[Scene script records]
*-*-*
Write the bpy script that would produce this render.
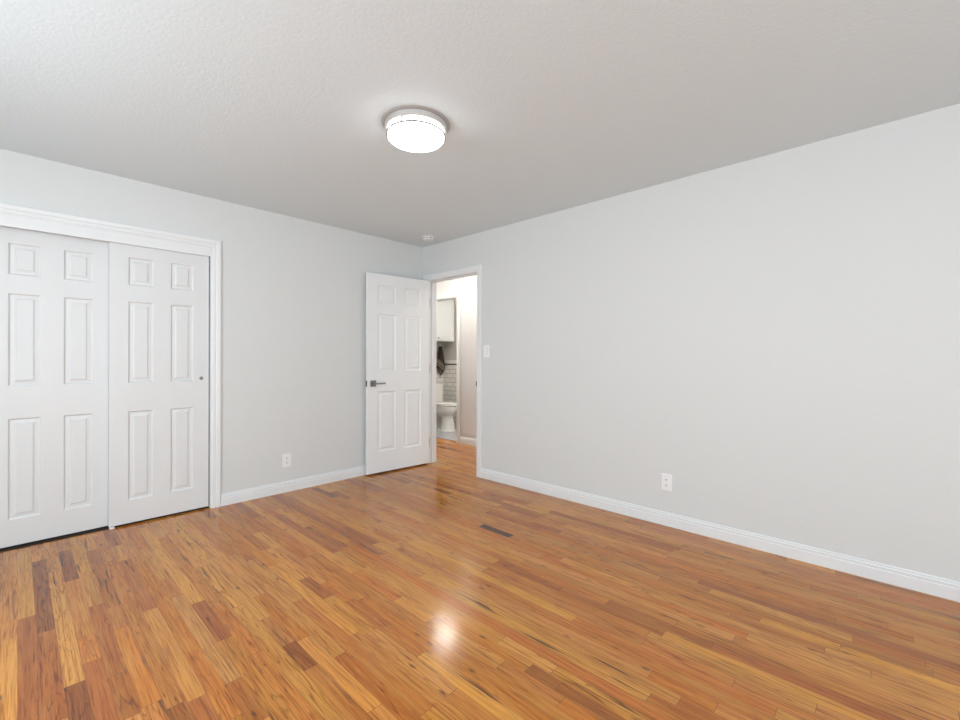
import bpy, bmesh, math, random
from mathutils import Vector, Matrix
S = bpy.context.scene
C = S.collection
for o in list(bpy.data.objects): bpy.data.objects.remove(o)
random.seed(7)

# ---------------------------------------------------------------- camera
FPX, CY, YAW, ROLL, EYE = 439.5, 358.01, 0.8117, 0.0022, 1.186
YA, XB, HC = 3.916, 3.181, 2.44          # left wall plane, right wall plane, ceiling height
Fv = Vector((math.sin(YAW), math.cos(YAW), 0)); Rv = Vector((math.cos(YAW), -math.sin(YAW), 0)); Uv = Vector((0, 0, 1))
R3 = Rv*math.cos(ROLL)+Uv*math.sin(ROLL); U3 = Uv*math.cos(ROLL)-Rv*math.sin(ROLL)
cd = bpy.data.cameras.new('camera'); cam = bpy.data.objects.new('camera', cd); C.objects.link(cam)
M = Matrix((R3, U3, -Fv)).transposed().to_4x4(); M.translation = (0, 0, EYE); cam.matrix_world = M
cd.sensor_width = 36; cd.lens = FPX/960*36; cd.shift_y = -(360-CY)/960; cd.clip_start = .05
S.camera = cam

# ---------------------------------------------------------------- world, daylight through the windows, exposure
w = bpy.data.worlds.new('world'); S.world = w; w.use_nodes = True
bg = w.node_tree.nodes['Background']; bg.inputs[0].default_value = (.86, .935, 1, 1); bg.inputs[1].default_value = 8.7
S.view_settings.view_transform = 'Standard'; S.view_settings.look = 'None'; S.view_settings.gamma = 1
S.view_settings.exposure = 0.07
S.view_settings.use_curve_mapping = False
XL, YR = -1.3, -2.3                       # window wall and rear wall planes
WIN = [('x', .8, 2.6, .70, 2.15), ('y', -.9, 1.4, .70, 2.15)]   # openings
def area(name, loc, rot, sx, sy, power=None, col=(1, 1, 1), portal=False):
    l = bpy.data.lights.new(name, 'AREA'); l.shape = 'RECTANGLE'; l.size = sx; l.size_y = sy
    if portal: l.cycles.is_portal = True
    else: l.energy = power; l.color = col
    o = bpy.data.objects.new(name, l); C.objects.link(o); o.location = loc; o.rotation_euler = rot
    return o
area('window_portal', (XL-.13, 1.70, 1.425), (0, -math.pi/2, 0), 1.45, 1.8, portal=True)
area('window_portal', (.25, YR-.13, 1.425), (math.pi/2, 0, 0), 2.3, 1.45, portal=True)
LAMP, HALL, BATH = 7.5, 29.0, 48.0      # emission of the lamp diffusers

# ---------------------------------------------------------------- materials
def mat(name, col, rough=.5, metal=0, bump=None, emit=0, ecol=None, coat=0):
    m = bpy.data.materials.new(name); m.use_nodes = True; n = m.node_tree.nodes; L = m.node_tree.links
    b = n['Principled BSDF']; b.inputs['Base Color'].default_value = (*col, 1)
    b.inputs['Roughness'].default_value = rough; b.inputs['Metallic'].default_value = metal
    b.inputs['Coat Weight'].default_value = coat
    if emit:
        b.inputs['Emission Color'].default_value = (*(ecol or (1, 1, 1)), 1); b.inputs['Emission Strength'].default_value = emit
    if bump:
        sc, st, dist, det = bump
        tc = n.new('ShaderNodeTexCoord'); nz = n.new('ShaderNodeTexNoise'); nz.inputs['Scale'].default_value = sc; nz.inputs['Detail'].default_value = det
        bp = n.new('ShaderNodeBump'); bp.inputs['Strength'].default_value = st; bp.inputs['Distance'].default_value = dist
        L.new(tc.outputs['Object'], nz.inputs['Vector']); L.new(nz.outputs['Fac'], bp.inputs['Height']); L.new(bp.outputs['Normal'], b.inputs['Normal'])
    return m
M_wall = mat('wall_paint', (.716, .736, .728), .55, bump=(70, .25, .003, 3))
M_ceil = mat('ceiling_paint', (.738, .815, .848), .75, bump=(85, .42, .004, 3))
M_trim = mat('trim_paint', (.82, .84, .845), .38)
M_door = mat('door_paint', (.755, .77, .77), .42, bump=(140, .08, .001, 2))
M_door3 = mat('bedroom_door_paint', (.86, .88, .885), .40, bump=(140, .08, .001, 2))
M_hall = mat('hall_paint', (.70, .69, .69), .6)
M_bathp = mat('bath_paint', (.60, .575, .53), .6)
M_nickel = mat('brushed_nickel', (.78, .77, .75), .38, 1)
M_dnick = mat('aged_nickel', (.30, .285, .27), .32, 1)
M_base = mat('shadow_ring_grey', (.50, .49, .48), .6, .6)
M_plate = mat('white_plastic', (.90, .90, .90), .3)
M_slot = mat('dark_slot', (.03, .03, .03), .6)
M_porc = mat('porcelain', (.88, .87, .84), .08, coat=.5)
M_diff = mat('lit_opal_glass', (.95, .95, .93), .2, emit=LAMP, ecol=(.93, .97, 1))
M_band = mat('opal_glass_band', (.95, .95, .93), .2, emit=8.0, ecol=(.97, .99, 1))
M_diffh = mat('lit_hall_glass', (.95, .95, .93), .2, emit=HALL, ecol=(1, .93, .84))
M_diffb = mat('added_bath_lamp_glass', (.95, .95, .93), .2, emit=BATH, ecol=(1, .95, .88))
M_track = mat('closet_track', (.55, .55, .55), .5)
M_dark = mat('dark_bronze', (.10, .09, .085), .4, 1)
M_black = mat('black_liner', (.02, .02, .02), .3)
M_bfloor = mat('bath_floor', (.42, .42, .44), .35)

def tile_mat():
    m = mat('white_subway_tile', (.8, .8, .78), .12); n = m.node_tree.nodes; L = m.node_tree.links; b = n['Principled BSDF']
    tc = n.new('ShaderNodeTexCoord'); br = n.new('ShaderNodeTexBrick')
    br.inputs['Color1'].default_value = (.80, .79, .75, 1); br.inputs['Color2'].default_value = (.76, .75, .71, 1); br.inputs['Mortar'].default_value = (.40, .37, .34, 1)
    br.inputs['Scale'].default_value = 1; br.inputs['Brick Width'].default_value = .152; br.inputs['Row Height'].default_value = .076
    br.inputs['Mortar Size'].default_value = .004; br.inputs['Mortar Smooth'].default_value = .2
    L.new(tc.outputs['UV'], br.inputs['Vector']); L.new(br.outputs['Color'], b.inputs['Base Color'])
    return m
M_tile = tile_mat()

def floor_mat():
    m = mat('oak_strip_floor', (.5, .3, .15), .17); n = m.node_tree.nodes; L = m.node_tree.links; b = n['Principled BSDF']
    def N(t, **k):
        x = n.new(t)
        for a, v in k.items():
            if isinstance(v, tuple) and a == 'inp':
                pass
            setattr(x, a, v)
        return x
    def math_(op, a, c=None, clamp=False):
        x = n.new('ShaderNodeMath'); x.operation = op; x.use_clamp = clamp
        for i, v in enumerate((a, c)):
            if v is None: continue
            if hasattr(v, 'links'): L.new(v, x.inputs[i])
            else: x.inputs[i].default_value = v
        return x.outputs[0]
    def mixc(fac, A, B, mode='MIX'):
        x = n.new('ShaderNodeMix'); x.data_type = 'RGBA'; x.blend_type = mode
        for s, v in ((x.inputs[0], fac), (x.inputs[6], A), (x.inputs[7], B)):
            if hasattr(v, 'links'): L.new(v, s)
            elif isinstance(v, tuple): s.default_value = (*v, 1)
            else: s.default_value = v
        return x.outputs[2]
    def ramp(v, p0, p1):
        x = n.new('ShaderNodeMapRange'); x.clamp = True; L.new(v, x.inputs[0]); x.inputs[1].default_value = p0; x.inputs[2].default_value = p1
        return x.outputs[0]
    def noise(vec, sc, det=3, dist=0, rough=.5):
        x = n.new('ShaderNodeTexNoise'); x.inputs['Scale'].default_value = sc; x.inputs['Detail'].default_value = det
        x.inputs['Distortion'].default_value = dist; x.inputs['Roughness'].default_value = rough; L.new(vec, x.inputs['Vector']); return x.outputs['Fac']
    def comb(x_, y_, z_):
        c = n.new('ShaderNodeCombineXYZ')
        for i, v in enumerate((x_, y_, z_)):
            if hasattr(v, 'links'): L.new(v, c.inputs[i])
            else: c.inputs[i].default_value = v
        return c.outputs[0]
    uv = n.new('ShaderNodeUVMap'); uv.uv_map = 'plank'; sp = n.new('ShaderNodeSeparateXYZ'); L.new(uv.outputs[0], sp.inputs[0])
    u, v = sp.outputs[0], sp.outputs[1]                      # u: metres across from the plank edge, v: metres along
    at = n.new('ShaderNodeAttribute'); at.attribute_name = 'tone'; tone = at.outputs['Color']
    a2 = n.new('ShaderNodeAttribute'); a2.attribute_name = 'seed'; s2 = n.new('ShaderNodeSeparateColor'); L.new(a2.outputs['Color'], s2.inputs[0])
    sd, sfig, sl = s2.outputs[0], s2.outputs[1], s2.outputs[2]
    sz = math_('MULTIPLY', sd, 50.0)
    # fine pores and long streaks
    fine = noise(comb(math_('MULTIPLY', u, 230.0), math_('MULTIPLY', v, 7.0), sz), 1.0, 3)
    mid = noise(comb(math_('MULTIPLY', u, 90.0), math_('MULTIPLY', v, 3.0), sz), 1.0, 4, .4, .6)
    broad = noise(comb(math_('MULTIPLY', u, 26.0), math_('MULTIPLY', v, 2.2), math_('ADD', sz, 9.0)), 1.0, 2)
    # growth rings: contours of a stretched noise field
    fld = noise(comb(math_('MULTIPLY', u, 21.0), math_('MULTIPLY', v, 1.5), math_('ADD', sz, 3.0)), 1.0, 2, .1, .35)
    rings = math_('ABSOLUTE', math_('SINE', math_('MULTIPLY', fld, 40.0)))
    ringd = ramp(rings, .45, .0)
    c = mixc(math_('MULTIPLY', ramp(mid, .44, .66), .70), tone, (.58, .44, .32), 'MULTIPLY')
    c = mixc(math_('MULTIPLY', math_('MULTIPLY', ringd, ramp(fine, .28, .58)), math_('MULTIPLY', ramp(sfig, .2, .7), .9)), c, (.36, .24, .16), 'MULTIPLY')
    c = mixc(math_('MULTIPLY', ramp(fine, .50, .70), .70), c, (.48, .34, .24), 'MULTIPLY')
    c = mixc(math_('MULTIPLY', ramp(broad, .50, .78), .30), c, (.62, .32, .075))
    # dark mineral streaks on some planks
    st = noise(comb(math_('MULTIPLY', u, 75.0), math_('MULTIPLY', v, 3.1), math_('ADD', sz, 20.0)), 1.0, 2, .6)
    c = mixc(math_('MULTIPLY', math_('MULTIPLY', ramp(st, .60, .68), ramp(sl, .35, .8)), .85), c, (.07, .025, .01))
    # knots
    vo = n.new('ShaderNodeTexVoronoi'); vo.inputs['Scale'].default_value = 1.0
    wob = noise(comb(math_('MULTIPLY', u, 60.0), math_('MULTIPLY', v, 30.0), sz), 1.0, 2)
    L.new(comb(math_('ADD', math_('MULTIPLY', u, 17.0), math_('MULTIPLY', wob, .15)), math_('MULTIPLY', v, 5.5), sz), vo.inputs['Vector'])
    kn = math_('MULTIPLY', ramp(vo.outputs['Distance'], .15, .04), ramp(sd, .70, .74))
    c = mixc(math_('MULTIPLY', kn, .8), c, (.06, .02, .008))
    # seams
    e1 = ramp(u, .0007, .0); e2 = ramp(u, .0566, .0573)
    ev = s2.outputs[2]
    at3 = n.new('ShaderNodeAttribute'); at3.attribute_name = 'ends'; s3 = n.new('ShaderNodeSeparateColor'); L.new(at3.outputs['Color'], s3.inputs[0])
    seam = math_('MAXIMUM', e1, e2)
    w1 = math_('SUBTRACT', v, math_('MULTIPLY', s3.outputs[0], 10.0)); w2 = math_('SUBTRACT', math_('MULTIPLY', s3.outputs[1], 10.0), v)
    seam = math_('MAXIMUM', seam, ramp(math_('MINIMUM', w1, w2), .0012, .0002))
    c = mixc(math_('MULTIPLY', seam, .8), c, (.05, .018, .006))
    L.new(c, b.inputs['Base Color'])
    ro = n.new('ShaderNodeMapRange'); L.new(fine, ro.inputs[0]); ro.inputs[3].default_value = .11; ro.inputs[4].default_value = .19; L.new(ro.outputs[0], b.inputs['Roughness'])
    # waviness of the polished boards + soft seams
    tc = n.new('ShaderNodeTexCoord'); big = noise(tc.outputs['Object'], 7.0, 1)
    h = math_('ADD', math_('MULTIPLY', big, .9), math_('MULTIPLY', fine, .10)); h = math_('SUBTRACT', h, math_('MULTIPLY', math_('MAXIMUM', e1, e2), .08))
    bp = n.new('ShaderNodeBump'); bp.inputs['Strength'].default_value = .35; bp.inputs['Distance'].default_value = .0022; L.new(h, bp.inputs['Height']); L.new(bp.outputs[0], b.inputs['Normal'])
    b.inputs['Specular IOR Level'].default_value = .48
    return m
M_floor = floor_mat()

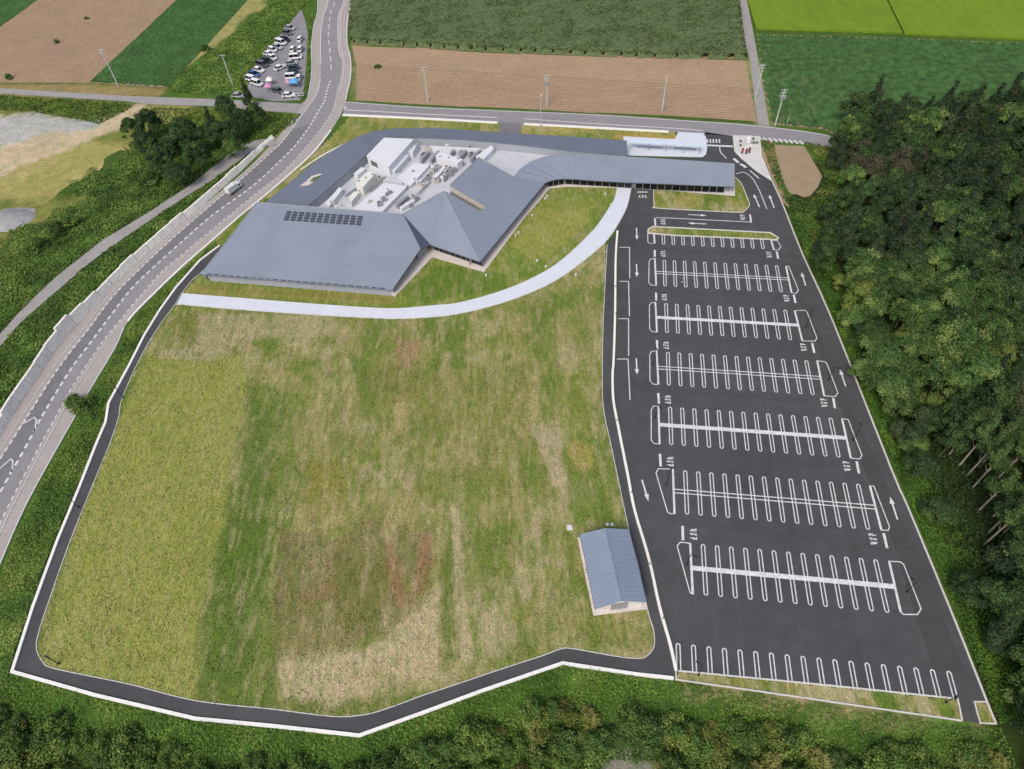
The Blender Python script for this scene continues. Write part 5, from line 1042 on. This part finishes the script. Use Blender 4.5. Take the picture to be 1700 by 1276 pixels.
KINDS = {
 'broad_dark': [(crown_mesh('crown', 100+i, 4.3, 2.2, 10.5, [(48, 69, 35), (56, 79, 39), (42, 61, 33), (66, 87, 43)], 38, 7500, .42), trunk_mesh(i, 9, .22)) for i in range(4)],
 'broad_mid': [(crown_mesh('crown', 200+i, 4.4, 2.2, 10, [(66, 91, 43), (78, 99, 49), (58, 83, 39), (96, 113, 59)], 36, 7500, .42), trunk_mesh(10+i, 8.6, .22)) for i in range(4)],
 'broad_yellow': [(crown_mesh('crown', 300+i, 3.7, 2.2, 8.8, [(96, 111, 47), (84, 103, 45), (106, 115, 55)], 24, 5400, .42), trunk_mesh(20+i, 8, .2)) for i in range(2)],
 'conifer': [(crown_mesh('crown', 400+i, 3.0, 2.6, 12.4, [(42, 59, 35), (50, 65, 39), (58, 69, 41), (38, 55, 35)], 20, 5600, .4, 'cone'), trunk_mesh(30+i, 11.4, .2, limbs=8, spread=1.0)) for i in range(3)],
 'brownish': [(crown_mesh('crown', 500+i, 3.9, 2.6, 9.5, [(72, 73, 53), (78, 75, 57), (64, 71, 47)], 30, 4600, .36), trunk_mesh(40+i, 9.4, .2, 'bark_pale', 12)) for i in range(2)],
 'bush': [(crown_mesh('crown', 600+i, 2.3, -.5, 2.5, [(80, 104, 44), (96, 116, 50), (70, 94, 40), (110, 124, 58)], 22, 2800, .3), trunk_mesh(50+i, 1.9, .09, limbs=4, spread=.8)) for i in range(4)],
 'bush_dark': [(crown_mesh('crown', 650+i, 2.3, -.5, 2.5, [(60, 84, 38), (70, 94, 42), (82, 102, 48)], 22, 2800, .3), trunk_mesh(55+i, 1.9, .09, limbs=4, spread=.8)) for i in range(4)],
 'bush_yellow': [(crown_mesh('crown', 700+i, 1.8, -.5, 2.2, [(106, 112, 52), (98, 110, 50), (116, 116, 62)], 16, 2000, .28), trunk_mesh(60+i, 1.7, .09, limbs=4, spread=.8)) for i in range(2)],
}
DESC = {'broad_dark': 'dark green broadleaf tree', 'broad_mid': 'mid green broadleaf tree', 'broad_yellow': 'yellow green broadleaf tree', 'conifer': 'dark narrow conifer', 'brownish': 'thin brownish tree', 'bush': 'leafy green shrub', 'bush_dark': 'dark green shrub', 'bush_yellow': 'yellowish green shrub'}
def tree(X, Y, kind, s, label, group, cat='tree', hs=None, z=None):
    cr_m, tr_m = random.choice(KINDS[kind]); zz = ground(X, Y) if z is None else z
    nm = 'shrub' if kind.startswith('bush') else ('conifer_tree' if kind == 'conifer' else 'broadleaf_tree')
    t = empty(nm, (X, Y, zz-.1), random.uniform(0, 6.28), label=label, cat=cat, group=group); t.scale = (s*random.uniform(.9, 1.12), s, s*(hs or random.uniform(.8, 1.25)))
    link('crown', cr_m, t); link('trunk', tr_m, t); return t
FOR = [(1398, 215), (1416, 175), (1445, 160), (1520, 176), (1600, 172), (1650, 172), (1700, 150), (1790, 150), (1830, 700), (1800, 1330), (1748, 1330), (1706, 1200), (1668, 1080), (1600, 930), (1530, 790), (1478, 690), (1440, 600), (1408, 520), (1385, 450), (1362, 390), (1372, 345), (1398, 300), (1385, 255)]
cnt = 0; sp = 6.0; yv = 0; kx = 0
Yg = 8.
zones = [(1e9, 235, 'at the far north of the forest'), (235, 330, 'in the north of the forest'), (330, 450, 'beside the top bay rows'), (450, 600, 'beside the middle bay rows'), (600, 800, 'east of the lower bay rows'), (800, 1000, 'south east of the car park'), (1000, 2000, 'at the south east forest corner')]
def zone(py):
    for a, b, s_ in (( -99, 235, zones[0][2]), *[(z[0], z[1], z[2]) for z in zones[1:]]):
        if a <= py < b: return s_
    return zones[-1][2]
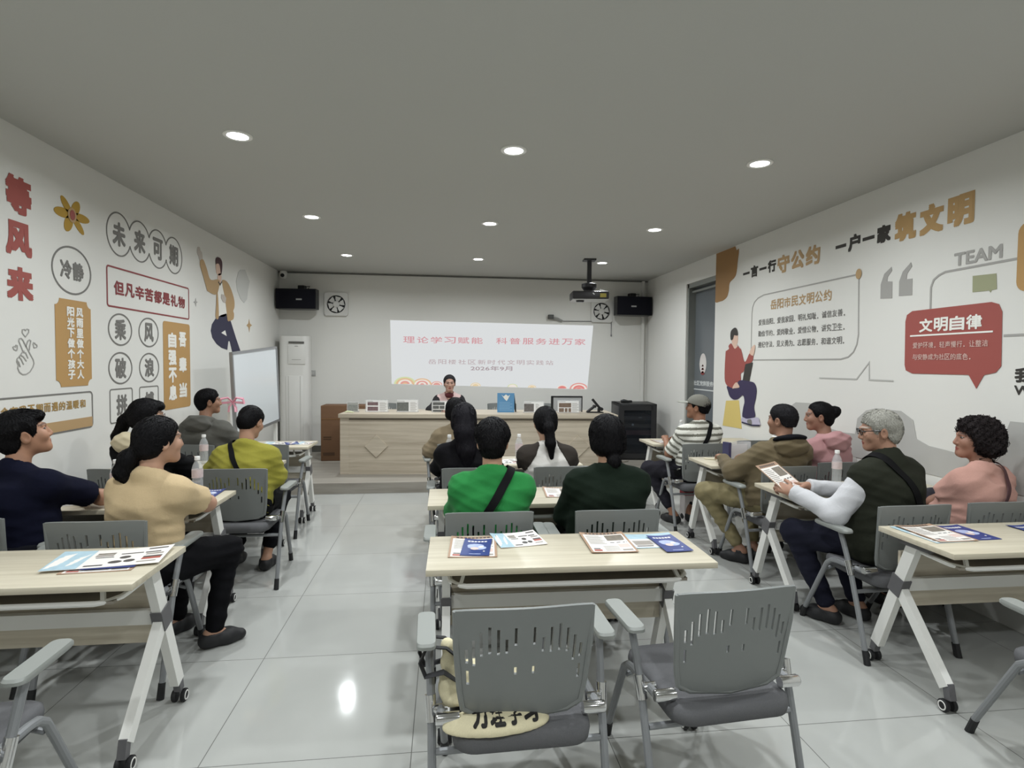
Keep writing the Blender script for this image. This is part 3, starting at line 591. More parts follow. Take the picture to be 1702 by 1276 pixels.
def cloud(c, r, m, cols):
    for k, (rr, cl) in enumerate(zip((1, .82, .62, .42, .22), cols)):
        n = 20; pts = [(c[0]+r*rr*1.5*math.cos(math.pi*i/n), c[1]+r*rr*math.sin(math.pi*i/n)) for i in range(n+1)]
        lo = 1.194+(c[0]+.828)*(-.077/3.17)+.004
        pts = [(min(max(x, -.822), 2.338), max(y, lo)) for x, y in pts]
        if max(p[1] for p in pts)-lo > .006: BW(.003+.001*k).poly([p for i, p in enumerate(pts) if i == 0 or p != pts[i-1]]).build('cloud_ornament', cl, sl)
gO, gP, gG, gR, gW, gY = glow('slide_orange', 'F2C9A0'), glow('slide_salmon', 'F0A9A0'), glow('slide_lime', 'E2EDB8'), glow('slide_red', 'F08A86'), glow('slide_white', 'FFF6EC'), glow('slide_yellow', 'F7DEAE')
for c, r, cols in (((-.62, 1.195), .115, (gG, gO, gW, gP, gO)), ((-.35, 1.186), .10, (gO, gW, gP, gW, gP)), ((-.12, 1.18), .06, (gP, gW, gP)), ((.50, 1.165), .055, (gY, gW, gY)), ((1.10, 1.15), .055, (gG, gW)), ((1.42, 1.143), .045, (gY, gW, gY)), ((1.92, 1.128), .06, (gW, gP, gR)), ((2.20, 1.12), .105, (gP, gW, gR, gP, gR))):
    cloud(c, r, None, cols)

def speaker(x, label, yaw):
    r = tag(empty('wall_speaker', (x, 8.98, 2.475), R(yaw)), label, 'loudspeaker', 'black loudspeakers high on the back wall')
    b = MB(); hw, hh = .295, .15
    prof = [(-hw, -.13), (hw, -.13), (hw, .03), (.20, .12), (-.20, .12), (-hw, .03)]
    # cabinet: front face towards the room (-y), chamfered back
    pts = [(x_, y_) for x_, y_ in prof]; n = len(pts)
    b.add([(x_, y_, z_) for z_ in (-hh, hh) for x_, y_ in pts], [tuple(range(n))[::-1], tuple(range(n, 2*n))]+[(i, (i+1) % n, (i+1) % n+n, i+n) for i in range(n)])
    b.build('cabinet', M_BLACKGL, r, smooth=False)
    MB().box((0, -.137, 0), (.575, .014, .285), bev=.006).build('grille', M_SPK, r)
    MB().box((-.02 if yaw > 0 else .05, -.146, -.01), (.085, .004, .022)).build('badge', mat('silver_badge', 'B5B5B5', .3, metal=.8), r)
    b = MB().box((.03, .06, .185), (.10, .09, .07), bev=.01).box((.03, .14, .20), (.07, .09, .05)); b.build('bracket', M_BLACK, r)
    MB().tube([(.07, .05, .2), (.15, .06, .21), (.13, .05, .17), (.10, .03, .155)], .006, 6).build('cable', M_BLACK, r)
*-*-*
● **WHAT TO PRODUCE**
Without the pictures, repeat the entries above line by line, from the first through the one that contains "S.camera = cam", both ends included.

● **FINISHED EXERCISE**
Write the bpy script that would produce this render.
import bpy, bmesh, math, random
from mathutils import Vector, Matrix
S = bpy.context.scene
C = S.collection
for o in list(bpy.data.objects): bpy.data.objects.remove(o)
random.seed(7)

# ---------------------------------------------------------------- camera
FPX, CY, YAW, ROLL, EYE = 439.5, 358.01, 0.8117, 0.0022, 1.186
YA, XB, HC = 3.916, 3.181, 2.44          # left wall plane, right wall plane, ceiling height
Fv = Vector((math.sin(YAW), math.cos(YAW), 0)); Rv = Vector((math.cos(YAW), -math.sin(YAW), 0)); Uv = Vector((0, 0, 1))
R3 = Rv*math.cos(ROLL)+Uv*math.sin(ROLL); U3 = Uv*math.cos(ROLL)-Rv*math.sin(ROLL)
cd = bpy.data.cameras.new('camera'); cam = bpy.data.objects.new('camera', cd); C.objects.link(cam)
M = Matrix((R3, U3, -Fv)).transposed().to_4x4(); M.translation = (0, 0, EYE); cam.matrix_world = M
cd.sensor_width = 36; cd.lens = FPX/960*36; cd.shift_y = -(360-CY)/960; cd.clip_start = .05
S.camera = cam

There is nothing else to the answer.